Data extract =
++++++++++++++++++++

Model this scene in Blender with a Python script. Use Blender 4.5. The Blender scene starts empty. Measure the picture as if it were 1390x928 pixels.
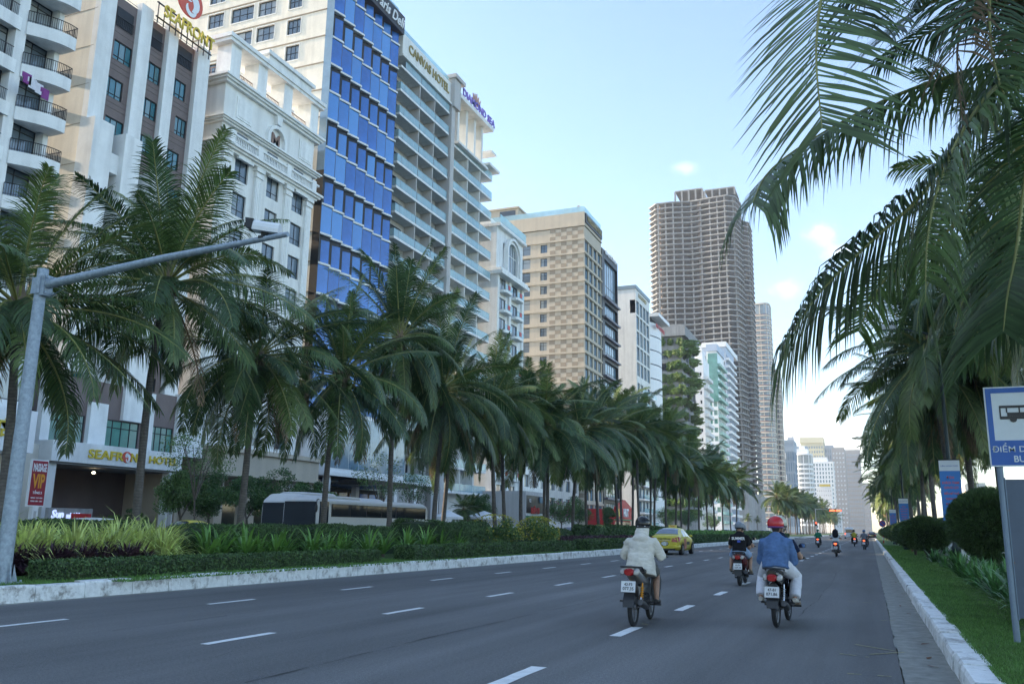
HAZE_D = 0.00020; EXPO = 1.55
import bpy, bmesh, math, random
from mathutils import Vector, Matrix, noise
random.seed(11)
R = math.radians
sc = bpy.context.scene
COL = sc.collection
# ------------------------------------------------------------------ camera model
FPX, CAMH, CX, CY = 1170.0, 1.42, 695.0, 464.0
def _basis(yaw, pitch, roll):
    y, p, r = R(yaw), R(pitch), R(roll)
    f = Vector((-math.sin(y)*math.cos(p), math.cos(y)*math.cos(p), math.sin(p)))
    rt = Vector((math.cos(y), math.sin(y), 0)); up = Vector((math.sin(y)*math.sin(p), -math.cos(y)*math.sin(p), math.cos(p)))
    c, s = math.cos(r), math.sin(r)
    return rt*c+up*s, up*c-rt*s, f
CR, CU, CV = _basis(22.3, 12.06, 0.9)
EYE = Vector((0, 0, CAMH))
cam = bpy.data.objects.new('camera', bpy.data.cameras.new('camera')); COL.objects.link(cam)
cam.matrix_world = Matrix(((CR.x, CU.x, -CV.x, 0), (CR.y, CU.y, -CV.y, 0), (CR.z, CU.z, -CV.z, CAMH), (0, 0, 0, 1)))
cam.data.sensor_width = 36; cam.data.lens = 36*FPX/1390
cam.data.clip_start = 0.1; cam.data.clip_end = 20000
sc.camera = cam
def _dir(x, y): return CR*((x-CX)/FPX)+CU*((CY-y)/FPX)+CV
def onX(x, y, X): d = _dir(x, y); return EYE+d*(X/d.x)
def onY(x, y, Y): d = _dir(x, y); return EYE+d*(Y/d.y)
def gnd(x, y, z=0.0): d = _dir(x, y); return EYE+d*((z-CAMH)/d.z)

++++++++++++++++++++

Exercise details =
From the data above, copy each line that holds "scene".

Completed task =
Model this scene in Blender with a Python script. Use Blender 4.5. The Blender scene starts empty. Measure the picture as if it were 1390x928 pixels.
sc = bpy.context.scene